Thursday, November 17, 2005

Debt and Retirement

The UK population is aging as never before, with male life expectancy expected to reach 90 by the year 2015.

Government, trade unions, and industry are talking openly about a pensions crisis looming as the new national demographic means that fewer people still of working age, will be expected to support a record number of retired. Solutions such as the proposed increase in retirement age from 65 to 67 years are politically unpopular though, and time is running out. Already, the Pensions Commission, the independent UK body reviewing our private pension system, has reported that at present, over 12 million people could face a retirement with an insufficient income.
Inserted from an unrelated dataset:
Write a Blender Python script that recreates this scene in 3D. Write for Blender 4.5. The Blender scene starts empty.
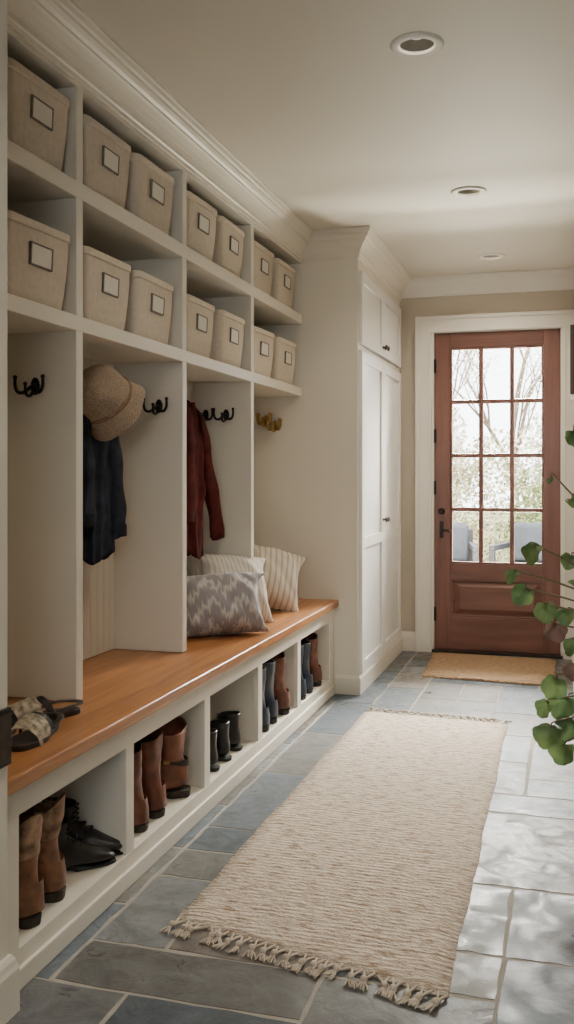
import bpy, bmesh, math, random
from mathutils import Vector, Matrix
random.seed(7)
scene = bpy.context.scene
COL = scene.collection

# ------------------------------------------------------------------ materials
def N(nt, t, **kw):
    n = nt.nodes.new(t)
    for k, v in kw.items():
        setattr(n, k, v)
    return n

def base_mat(name):
    m = bpy.data.materials.new(name); m.use_nodes = True
    nt = m.node_tree
    return m, nt, nt.nodes['Principled BSDF']

def mat(name, col, rough=0.6, var=0.12, nscale=6.0, bump=0.0, bscale=60.0, metal=0.0,
        stretch=(1, 1, 1), col2=None, weave=0, weave_s=300.0, sheen=0.0, spec=None):
    m, nt, b = base_mat(name)
    L = nt.links
    tc = N(nt, 'ShaderNodeTexCoord'); mp = N(nt, 'ShaderNodeMapping')
    mp.inputs['Scale'].default_value = stretch
    L.new(tc.outputs['Object'], mp.inputs['Vector'])
    no = N(nt, 'ShaderNodeTexNoise'); no.inputs['Scale'].default_value = nscale
    no.inputs['Detail'].default_value = 6
    L.new(mp.outputs[0], no.inputs['Vector'])
    rp = N(nt, 'ShaderNodeValToRGB')
    c2 = col2 if col2 else tuple(c * (1 - var) for c in col)
    c1 = col if col2 else tuple(min(1, c * (1 + var * 0.6)) for c in col)
    rp.color_ramp.elements[0].position = 0.32; rp.color_ramp.elements[1].position = 0.68
    rp.color_ramp.elements[0].color = (*c2, 1); rp.color_ramp.elements[1].color = (*c1, 1)
    L.new(no.outputs['Fac'], rp.inputs[0])
    L.new(rp.outputs[0], b.inputs['Base Color'])
    b.inputs['Roughness'].default_value = rough
    b.inputs['Metallic'].default_value = metal
    if spec is not None: b.inputs['Specular IOR Level'].default_value = spec
    if sheen: b.inputs['Sheen Weight'].default_value = sheen
    if bump or weave:
        bp = N(nt, 'ShaderNodeBump'); bp.inputs['Strength'].default_value = bump
        bp.inputs['Distance'].default_value = 0.004
        n2 = N(nt, 'ShaderNodeTexNoise'); n2.inputs['Scale'].default_value = bscale; n2.inputs['Detail'].default_value = 4
        L.new(mp.outputs[0], n2.inputs['Vector'])
        src = n2.outputs['Fac']
        if weave:
            for ax in ('X', 'Y', 'Z'):
                w = N(nt, 'ShaderNodeTexWave'); w.bands_direction = ax
                w.inputs['Scale'].default_value = weave_s / 20; w.inputs['Distortion'].default_value = 0.6
                L.new(tc.outputs['Object'], w.inputs['Vector'])
                a = N(nt, 'ShaderNodeMath', operation='ADD')
                L.new(src, a.inputs[0]); L.new(w.outputs['Fac'], a.inputs[1]); src = a.outputs[0]
        L.new(src, bp.inputs['Height']); L.new(bp.outputs[0], b.inputs['Normal'])
    return m

def wood(name, dark, light, rough, axis, scale=1.0, fine=True):
    m, nt, b = base_mat(name); L = nt.links
    tc = N(nt, 'ShaderNodeTexCoord'); mp = N(nt, 'ShaderNodeMapping')
    s = [14 * scale] * 3; s[axis] = 0.9 * scale
    mp.inputs['Scale'].default_value = s
    L.new(tc.outputs['Object'], mp.inputs['Vector'])
    no = N(nt, 'ShaderNodeTexNoise'); no.inputs['Scale'].default_value = 1.6
    no.inputs['Detail'].default_value = 10; no.inputs['Distortion'].default_value = 1.0; no.inputs['Roughness'].default_value = 0.62
    L.new(mp.outputs[0], no.inputs['Vector'])
    rp = N(nt, 'ShaderNodeValToRGB')
    rp.color_ramp.elements[0].position = 0.3; rp.color_ramp.elements[1].position = 0.70
    rp.color_ramp.elements[0].color = (*dark, 1); rp.color_ramp.elements[1].color = (*light, 1)
    L.new(no.outputs['Fac'], rp.inputs[0]); L.new(rp.outputs[0], b.inputs['Base Color'])
    bp = N(nt, 'ShaderNodeBump'); bp.inputs['Strength'].default_value = 0.15; bp.inputs['Distance'].default_value = 0.002
    L.new(no.outputs['Fac'], bp.inputs['Height']); L.new(bp.outputs[0], b.inputs['Normal'])
    b.inputs['Roughness'].default_value = rough
    return m

M = {}
M['cab'] = mat('painted_cabinet', (0.68, 0.635, 0.545), 0.42, 0.02, 2.5)
M['cabwhite'] = mat('painted_door_white', (0.77, 0.755, 0.72), 0.28, 0.02, 2.5)
M['casing'] = mat('painted_casing', (0.73, 0.695, 0.63), 0.4, 0.02, 2.5)
M['trim'] = mat('painted_trim', (0.70, 0.655, 0.565), 0.4, 0.02, 2)
M['wall'] = mat('wall_paint', (0.49, 0.43, 0.35), 0.75, 0.05, 2, bump=0.05, bscale=200)
M['ceil'] = mat('ceiling_paint', (0.64, 0.605, 0.52), 0.55, 0.03, 1.5, bump=0.04, bscale=180)
M['bench'] = wood('oiled_maple', (0.26, 0.105, 0.034), (0.55, 0.245, 0.088), 0.32, 1)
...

Clearly people should be saving now for their period after working, but the reverse is the case with many individuals doing nothing, or going into debt to afford their retirement.

According to a survey commissioned by the Prudential in April, less than 20% were not saving the minimum necessary for a secure retirement. In fact, nearly 50% were planning for their retirement by investing in property and taking out mortgages, hoping that house prices will have risen by enough to be able to finance their old age. Others were risking that the UK state pension will be enough to live on, or were expecting to come into inheritance. Some were even hoping for a winning lottery ticket to solve their retirement problems.

Even more concerning is that many of the 2,000 people questioned in the survey were unable to save for their retirement because they were still paying off debts. Just over half of over-50’s in the survey were still paying off debts, with slightly less, at 45%, of over-60’s in a similar position. Nonetheless, only one in ten said they were worried about debt and it’s impact on their retirement.